After a sluggish start to 2005, the property market began to pick up last autumn. August’s interest-rate cut helped kick-start the market and confidence improved as fears of a crash subsided. The recovery has continued and the strength of the rebound has surprised many.
Fionnuala Earley, group economist at Nationwide, said: “The housing market seems to have shrugged off bad news about job losses and downside risks to economic growth. The strength of the housing market has become one of the key factors in the Bank of England monetary policy committee’s reluctance to reduce interest rates. The pick-up in prices in March continues the upward trend we have seen since the autumn, which has been supported by a solid return of buyers.”
The average house price is now £162,083 according to the building society — £8,000 more than this time last year. Estate agents in some areas are reporting the strongest activity since 2002. London seems to be leading the revival. Prices at the top end of the market in central London have surged 11.7% over the last 12 months.
Liam Bailey at Knight Frank said: “This is the strongest annual growth since June 2002. People are moving less frequently because the associated costs are so high, so I think shortages of stock will continue to dominate the market. Our 7% growth forecast for prices in prime London locations in 2006 is looking increasingly conservative.”
Primelocation.com, a property website, reports that available property in central London is at an all-time low. The number of properties on the market is 24% lower than this time last year. This shortage of stock is pushing prices higher. In some areas of the capital, such as Westminster and Kensington & Chelsea, a terraced house will now set you back more than £1m, according to Hometrack, a property consultancy. Areas that are performing strongly include Belgravia, the City and Docklands, and southwest London.
Conditions seem to be similar with top-end country houses. Richard Gayner at Savills, an estate agent, said: “The market is the strongest it has been for five years. Country properties didn’t rise as sharply as the rest of the market during the boom but the amount of wealth in the system has grown significantly over the past three years.
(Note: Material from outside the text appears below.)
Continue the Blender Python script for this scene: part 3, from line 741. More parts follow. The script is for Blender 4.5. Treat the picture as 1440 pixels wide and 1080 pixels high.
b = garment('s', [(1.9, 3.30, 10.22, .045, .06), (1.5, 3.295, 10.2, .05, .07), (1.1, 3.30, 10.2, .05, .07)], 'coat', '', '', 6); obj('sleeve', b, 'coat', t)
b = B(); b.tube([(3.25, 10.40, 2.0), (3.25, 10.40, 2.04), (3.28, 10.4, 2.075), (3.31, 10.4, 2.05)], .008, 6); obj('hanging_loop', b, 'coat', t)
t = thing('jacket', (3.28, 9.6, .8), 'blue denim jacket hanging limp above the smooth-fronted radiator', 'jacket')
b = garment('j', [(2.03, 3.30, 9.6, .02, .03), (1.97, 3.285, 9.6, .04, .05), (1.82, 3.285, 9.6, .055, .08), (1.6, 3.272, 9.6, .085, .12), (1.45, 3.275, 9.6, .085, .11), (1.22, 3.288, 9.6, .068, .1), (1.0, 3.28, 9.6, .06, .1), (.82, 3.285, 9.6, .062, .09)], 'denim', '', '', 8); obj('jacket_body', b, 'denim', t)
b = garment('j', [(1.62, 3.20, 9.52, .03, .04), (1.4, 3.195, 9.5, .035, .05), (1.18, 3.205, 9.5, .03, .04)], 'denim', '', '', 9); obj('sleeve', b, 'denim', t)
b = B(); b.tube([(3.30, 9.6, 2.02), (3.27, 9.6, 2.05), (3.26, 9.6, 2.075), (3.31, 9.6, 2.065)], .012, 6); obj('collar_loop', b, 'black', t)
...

“Things were slow at the beginning of last year because people were worried about future house prices but confidence has returned. The best houses have risen in value by about 10% over the past six months and it wouldn’t surprise me if we see another 10% increase this year.”
However, prices are not rising to this extent everywhere, so it seems unlikely that we will see a return to the double-digit annual growth seen between 2002 and 2004. Rightmove, a property website, said the average number of properties estate agents have on their books is 63, down from 72 last August.
At the height of the boom they typically had just 40 properties for sale. However, the general lack of supply means that if you are thinking of moving, now could be a good time to sell. Some agents are reporting sales being achieved in days, and there have been instances of sealed bids in London because demand for certain properties has been so great.
These buoyant conditions may not continue for much longer, though. And much will depend on where in the country you are.
Miles Shipside at Rightmove said: “Affordability is stretched as prices are at record levels, so I can’t see them continuing to rise from the current level. I think we’ll settle back to a more stable environment in the summer.”